The Q-Max model – “Q” for Qatar and “Max” for the maximum size of ship
able to dock at the LNG terminals in Qatar – features slow-speed diesel
engines that are more fuel- and thermally efficient than steam turbines,
resulting in about a 30% reduction in overall emissions. In short, they
represent a cleaner way to safely transport cleaner energy.
The improved economies of scale inherent in the much larger comparative
load capacity also are expected to reduce shipping costs – which typically
have accounted for about one-third of the price for LNG — by about 30%.
Andy Richardson, Shipping Project Manager for the Qatargas Operating
Company Ltd., said that improving the industry’s strong performance record
for safety, quality, operability and maintainability was at the forefront
of his team’s thinking throughout the conception, design and construction
stages for these innovative vessels, and their smaller “Q-Flex”

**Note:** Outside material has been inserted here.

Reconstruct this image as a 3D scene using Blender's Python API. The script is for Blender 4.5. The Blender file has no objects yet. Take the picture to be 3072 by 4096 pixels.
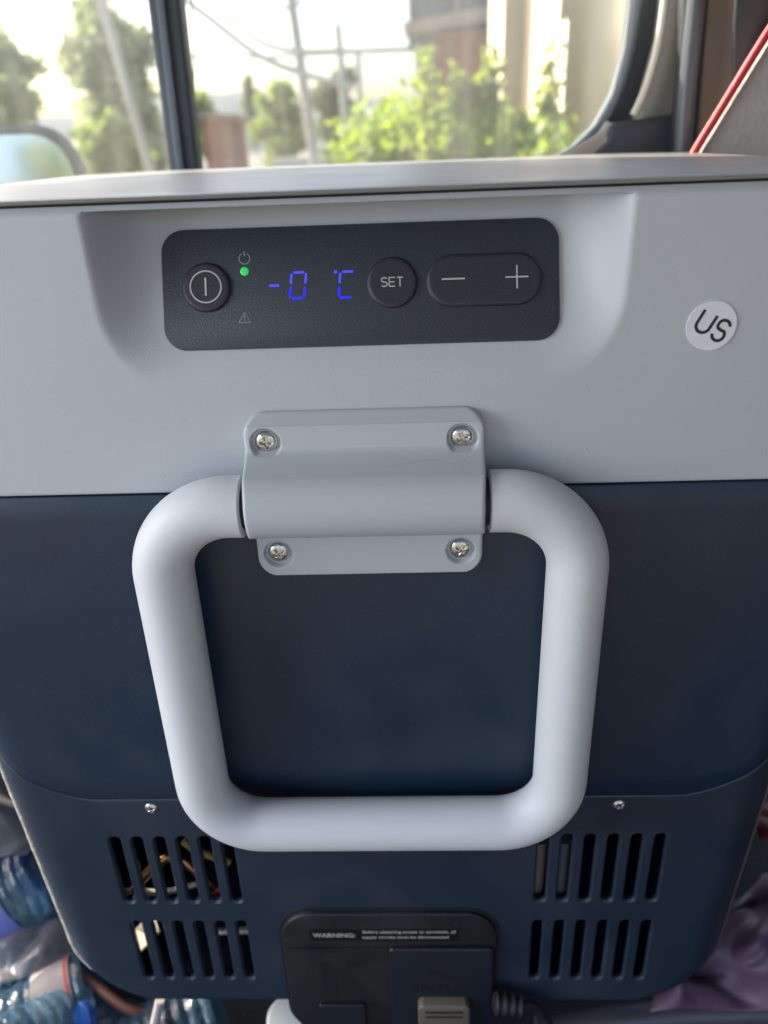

sister-ships, which were previously the world’s largest.
“The adoption of new technology after rigorous qualification processes
allowed significant economies of scale to be achieved,” Mr Richardson
said. “Redundant, highly efficient propulsion systems and onboard
re-liquefaction have realised operational efficiencies and a reduction in
emissions. We believe these changes will provide meaningful benefits to
all within the customer supplier chain, forever changing the traditional
paradigm of LNG transportation.”
“With 45 of these new generation vessels contracted for delivery from the
three leading Korean yards, co-operation and team work has been an
essential ingredient for success,” he said. “We have valued the continuous
support of Lloyd’s Register in meeting the challenges we set, and I am
extremely proud of what has been achieved.”
Lloyd’s Register is the world’s leading classification society for LNG
vessels with 39% of the existing fleet under its class, a proportion that
is destined to grow with the delivery of the new Q-Maxes in the next two
In all, 14 Q-Max and 31 Q-Flex-sized LNG ships have been ordered from the
big three Korean shipbuilders by Qatari interests and their partners, 17
of which will be built to Lloyd’s Register class.
As a tribute to the contribution that Lloyd’s Register has made to the
development of the Q-Max and Q-Flex ships, SHI on Thursday presented
Chairman Moorhouse with an almost two-metre long scale model of the Mozah.